EXERCISE INSTRUCTIONS. Looking at the data below, count the lines that contain the string "Blender". Write only the total.

(3D scene scripts)
* * * * * * * * *

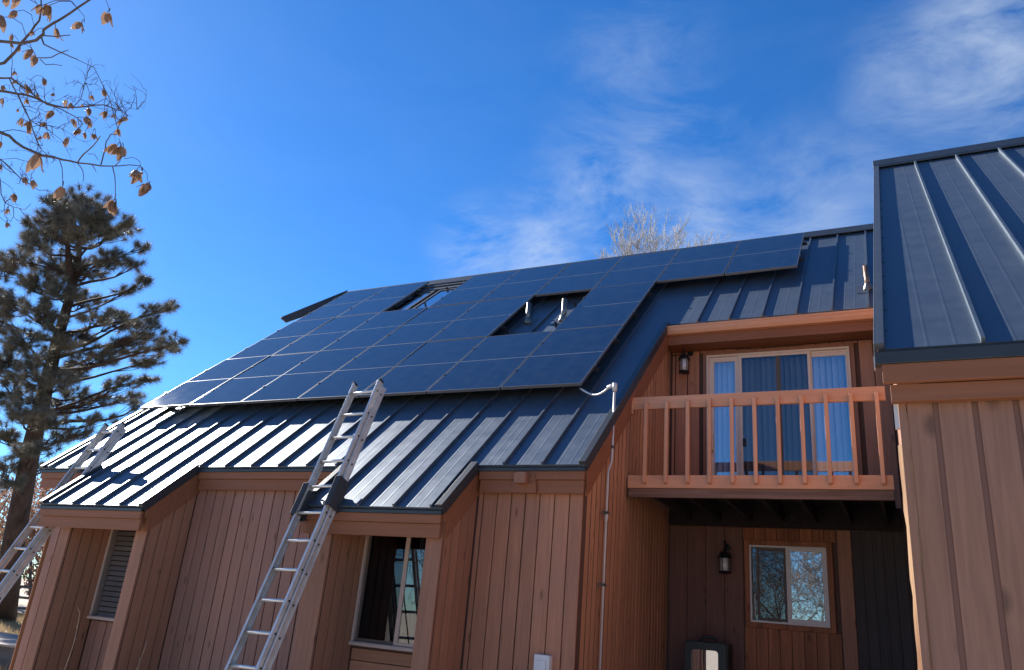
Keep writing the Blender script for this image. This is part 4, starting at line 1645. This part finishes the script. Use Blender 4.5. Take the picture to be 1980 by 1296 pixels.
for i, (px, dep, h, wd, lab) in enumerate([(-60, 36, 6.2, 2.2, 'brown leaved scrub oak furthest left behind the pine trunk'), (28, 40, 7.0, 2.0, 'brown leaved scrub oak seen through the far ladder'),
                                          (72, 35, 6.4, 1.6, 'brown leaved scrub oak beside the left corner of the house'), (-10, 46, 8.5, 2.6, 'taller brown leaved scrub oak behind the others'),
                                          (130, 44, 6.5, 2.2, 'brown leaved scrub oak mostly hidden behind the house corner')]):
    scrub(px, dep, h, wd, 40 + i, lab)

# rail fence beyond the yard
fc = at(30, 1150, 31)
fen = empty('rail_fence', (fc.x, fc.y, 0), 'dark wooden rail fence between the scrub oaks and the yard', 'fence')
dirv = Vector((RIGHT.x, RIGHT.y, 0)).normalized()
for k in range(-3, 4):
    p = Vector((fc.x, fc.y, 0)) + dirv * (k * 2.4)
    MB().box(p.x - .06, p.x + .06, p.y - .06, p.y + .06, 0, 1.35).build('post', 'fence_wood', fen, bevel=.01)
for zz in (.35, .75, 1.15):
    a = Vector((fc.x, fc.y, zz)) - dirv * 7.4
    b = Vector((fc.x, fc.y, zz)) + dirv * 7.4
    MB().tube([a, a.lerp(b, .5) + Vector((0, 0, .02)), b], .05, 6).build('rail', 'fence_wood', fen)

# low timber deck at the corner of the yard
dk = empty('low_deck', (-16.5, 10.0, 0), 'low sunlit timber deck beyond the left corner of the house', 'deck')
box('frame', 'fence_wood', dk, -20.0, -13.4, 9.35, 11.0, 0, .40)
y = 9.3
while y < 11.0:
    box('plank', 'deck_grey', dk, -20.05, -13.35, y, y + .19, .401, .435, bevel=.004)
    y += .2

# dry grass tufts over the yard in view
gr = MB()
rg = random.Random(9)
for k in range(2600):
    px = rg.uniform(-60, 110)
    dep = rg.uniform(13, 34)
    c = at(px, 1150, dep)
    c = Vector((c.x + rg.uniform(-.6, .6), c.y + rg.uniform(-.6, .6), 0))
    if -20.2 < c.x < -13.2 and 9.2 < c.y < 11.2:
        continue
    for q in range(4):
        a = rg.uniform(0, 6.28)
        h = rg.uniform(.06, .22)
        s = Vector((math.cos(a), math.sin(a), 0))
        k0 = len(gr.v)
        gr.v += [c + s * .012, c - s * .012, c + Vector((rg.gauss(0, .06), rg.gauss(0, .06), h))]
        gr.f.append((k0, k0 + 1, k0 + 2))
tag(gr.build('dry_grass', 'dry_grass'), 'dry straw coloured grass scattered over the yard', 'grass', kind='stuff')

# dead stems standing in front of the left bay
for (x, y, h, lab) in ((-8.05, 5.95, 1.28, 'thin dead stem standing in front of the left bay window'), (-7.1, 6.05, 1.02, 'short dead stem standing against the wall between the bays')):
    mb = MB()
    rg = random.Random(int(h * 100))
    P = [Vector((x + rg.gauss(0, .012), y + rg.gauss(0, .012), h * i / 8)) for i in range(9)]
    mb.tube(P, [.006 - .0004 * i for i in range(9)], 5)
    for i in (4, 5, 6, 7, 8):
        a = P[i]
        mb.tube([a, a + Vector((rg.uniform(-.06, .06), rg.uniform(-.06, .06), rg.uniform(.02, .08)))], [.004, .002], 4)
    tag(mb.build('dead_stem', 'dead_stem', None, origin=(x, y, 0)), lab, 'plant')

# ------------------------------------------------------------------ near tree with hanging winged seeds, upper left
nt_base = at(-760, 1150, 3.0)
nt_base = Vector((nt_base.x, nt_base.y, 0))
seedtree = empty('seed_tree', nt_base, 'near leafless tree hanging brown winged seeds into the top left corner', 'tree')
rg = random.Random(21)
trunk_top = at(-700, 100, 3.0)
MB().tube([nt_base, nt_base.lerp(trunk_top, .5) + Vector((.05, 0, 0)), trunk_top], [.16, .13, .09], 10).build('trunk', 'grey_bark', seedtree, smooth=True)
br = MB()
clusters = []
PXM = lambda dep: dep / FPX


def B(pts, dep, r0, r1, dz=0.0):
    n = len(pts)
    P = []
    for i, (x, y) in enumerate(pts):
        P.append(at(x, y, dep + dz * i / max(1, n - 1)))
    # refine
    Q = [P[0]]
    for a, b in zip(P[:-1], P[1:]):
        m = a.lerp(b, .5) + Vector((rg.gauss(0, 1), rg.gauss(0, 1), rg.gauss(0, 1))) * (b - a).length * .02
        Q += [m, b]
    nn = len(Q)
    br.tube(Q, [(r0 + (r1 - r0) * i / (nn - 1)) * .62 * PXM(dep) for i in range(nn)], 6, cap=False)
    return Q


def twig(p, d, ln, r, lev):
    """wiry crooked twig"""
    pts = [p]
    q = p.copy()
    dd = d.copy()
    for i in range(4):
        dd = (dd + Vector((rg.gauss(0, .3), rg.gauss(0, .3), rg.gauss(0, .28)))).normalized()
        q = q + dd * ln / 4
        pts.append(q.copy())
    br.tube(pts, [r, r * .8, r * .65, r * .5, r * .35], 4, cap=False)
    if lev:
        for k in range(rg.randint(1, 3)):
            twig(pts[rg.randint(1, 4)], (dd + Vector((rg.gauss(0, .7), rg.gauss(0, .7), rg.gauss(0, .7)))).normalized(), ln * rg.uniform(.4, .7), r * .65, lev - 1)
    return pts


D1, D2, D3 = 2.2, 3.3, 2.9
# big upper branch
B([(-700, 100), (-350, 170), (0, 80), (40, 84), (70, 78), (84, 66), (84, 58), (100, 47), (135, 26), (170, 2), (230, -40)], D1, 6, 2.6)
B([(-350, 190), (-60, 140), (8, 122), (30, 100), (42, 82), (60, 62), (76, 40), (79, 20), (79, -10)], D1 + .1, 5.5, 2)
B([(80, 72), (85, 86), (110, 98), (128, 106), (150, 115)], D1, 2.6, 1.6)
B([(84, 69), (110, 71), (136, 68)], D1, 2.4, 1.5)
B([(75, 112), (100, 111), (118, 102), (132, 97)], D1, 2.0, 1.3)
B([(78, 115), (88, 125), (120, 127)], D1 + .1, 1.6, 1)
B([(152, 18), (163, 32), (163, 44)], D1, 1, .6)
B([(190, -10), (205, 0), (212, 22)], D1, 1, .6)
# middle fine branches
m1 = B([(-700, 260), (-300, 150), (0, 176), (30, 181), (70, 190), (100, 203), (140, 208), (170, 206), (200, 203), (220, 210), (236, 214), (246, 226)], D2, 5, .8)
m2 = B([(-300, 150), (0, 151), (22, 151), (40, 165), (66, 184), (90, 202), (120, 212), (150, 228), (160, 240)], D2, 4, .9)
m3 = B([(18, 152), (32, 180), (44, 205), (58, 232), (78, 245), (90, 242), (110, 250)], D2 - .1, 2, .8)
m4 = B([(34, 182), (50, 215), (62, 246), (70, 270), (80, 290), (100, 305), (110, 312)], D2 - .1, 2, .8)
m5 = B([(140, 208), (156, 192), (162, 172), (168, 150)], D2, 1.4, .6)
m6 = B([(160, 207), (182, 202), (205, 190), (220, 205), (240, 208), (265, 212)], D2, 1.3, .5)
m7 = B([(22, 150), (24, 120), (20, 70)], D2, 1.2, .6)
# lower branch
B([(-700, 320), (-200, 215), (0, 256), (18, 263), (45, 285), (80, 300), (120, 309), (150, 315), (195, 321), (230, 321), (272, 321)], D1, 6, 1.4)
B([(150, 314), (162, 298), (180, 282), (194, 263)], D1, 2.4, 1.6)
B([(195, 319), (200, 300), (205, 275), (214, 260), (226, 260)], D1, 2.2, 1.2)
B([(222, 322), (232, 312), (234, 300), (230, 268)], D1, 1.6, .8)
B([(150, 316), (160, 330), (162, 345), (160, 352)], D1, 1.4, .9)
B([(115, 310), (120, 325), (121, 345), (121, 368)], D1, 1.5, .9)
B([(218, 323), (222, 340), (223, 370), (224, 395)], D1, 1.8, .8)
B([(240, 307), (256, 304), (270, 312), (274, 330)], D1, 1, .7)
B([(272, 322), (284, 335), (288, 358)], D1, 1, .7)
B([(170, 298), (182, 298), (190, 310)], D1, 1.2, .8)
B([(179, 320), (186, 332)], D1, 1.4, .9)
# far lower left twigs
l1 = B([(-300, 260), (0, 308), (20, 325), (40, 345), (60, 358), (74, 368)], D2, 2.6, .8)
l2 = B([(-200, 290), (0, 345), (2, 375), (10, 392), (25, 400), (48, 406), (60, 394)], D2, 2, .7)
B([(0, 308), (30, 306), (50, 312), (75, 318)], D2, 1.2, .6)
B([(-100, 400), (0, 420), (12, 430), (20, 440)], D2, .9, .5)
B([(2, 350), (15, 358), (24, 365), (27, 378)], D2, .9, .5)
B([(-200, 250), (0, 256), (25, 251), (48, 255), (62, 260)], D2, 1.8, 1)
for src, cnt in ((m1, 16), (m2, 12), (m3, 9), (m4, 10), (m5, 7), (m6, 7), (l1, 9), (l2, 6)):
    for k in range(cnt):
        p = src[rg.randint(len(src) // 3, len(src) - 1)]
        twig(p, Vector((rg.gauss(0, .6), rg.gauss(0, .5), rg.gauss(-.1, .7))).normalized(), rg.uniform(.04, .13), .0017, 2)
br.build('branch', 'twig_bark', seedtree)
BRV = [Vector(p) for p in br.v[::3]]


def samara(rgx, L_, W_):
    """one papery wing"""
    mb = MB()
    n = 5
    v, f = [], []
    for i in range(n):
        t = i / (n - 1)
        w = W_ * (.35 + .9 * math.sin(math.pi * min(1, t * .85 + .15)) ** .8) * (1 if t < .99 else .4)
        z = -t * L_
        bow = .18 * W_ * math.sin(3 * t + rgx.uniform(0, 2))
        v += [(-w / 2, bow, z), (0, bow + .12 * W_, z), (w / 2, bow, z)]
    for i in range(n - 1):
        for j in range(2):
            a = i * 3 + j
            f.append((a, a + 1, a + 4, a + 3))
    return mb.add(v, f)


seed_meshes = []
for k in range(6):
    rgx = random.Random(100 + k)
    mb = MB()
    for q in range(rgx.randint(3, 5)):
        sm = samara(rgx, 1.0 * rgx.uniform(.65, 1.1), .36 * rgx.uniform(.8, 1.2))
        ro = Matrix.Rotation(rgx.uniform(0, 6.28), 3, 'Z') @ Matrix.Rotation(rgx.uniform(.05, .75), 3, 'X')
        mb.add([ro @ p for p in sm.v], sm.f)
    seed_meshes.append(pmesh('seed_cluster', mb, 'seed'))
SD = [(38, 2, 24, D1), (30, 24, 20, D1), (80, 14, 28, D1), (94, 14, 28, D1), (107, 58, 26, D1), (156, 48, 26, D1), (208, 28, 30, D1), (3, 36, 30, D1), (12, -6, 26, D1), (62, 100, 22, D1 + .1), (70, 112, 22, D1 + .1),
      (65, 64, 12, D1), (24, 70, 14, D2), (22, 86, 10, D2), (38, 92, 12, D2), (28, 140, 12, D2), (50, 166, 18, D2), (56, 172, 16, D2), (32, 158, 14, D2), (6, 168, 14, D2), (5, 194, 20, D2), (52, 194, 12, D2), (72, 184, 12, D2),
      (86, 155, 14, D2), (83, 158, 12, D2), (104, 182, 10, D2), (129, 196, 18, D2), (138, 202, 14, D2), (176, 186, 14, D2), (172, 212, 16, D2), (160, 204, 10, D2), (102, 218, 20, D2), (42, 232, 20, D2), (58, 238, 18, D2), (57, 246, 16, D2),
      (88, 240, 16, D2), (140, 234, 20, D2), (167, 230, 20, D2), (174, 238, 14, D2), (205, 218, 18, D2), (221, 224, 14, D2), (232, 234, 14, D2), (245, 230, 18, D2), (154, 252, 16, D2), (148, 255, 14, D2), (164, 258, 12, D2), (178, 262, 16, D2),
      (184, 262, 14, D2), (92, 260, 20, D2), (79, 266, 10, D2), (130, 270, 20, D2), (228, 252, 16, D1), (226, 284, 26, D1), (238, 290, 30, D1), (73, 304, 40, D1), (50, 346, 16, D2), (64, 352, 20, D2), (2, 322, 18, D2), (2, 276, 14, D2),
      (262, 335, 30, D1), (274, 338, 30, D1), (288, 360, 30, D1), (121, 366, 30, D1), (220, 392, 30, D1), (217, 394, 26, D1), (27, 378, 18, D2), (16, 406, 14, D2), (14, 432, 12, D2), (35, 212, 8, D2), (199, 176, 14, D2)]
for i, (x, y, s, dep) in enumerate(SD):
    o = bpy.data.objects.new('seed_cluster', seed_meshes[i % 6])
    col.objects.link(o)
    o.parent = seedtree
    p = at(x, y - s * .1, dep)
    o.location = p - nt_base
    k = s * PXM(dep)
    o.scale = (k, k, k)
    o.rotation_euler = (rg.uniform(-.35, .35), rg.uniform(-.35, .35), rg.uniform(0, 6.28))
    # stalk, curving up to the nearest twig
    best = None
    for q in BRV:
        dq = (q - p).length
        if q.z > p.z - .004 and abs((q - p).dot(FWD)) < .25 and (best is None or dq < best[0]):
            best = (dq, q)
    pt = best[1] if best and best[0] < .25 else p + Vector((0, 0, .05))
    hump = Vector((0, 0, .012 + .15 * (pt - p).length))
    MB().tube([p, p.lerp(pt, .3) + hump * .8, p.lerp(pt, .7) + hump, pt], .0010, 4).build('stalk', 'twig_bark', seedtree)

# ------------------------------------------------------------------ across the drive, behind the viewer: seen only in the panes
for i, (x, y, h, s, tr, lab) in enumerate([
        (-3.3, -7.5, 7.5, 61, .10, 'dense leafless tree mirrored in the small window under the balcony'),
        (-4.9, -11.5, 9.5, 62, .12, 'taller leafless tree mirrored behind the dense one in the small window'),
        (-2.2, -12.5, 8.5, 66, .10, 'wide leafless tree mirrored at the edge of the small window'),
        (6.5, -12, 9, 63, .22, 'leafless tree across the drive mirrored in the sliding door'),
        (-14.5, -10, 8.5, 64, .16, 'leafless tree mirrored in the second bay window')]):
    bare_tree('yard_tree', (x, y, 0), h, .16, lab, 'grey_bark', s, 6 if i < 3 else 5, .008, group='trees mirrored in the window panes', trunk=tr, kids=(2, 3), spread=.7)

* * * * * * * * *

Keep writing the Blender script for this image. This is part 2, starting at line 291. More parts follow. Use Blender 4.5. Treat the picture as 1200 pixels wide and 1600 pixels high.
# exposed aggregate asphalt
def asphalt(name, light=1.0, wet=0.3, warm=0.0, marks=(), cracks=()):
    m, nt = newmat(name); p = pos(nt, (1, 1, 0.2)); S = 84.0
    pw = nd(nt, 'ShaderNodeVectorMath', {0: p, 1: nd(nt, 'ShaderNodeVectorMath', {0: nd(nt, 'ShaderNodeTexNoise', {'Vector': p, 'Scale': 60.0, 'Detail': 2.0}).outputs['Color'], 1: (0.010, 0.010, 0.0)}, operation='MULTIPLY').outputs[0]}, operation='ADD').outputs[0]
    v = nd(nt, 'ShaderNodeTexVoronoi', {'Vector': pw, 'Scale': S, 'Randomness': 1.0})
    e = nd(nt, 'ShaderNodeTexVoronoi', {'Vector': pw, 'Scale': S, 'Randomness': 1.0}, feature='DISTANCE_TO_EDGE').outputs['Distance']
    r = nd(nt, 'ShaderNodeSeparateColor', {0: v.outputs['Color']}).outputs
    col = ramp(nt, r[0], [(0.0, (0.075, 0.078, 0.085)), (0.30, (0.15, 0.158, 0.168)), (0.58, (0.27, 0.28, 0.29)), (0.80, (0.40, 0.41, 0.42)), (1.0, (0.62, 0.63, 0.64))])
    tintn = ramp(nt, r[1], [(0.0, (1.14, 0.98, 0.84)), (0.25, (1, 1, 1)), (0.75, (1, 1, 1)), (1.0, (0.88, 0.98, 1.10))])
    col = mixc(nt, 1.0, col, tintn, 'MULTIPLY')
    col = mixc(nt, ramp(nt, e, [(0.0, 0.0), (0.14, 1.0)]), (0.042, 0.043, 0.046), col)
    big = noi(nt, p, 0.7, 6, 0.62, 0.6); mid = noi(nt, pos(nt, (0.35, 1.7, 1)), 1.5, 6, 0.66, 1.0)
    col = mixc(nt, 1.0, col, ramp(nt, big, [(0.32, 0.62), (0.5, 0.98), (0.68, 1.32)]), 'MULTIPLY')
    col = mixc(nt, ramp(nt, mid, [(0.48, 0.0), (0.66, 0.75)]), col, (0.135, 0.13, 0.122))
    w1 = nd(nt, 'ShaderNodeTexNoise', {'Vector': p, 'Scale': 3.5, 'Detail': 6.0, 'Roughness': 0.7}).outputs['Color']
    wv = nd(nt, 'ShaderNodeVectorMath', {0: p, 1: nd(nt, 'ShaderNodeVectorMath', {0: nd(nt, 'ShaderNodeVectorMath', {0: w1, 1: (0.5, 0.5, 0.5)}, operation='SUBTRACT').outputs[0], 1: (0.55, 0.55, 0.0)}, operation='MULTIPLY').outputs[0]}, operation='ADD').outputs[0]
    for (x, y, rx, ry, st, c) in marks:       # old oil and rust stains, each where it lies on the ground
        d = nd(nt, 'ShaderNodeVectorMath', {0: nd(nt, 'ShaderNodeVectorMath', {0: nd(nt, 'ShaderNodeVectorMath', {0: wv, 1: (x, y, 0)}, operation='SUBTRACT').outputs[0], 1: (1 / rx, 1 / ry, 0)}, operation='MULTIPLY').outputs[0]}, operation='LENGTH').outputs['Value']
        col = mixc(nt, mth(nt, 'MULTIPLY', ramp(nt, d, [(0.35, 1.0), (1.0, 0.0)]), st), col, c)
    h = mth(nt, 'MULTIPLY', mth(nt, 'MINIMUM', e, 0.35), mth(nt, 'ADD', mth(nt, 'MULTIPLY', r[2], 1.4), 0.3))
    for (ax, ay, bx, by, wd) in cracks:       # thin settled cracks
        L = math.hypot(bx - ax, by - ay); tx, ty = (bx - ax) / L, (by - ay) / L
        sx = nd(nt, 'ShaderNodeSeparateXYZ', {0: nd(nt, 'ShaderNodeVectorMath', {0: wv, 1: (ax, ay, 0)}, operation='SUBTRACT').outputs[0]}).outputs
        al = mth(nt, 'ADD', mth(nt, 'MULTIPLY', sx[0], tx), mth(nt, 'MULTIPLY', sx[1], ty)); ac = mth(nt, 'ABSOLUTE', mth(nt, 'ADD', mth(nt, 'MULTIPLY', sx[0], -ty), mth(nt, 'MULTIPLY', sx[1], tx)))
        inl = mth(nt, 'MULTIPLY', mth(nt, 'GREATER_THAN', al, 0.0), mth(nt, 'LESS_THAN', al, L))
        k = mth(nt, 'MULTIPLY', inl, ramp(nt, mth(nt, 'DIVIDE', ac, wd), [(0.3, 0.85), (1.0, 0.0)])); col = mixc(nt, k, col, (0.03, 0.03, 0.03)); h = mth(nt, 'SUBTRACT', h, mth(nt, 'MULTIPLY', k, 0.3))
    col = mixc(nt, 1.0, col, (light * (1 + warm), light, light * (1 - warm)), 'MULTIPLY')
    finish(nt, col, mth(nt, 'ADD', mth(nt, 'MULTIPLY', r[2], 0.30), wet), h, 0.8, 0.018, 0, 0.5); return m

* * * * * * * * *

ANSWER TO THE TASK. 2